Многоликая любовь в лирике Марины Цветаевой

«Каждый стих — дитя любви...»

М. Цветаева

Редкий поэт обладал такой цельностью и абсолютным сходством со своими стихами, как Марина Цветаева. Мало кто умел и умеет сохранить максимализм, который принято называть юношеским, всю жизнь: так неумело, нелепо, вызыва­юще с точки зрения, обывателя жить и так блестяще, щедро, плодотворно писать. И при всем несходстве юных стихов и стихов зрелых от первой до последней стро­ки лирика Цветаевой пронизана напряжением, энергией в отношений к миру и че­ловеку, ко всему, что происходит внутри себя. Форма — иная, безудержность — та же. Вот и найдено слово. В ранних стихах Марины Цветаевой многолика не любовь, многолика сама она.

Вглядимся в фотографии юной Марины. Какое несходство!
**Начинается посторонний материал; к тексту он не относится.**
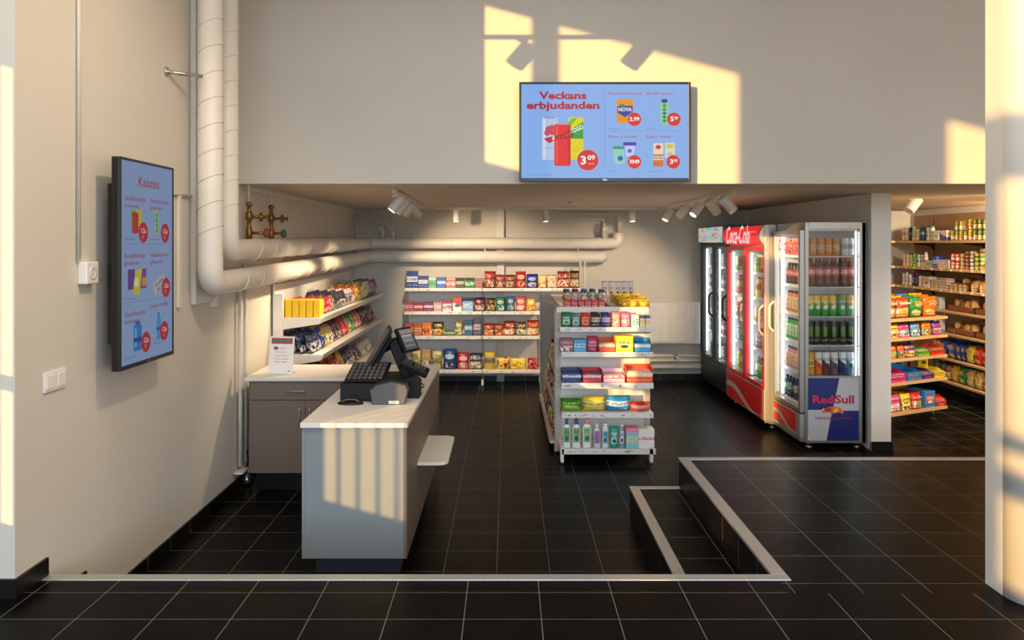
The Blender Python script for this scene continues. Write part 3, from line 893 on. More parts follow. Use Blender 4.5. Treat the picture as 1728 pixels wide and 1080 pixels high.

Крупная, приче­санная гладко девочка в очках рядом с отцом (1909), коктебельский сорванец в шароварах и тюбетейке (1911), мечтательная юная дама с кольцами на смуглых пальцах (знаменитые цветаевские серебряные «кольцы») — это уже 1913 год. А дальше — чёлка, сигарета, и всё большая резкость черт, и насмешливая зор­кость взгляда — куда угодно, только не в объектив фотоаппарата... В ранней ли­рике Цветаевой словно бы отразился поиск облика, поиск внешней оболочки для выплескивающейся души:

«Кто создан из камня, кто создан из глины, — А я серебрюсь и сверкаю! Мне дело — измена, мне имя — Марина, Я — бренная пена морская».

И в любовных стихах Цветаева предстаёт то юной тарусской барышней — тургеневской или, вернее, бунинской:

«Не целуй! Скажу тебе, как другу: Целовать не надо у Оки! Почему по скошенному лугу Не помчаться наперегонки?»

То — роковой и надменной красавицей:

«Вы можете — из-за других — Моих не видеть глаз. Не слепнуть на моём огне, Моих не изъять сил... Какого демона во мне Ты в вечность упустил!»

Или — опытной кокеткой, польской панной (в её предках текла польская кровь) — обворожительной и легкомысленной!

«Но облик мой — невинно-розов, — Что ни скажи! — Я виртуоз из виртуозов В искусстве лжи».

И ещё:

«Быть как стебель и быть как сталь В жизни, где мы так мало можем... — Шоколадом лечить печаль, И смеяться в лицо прохожим».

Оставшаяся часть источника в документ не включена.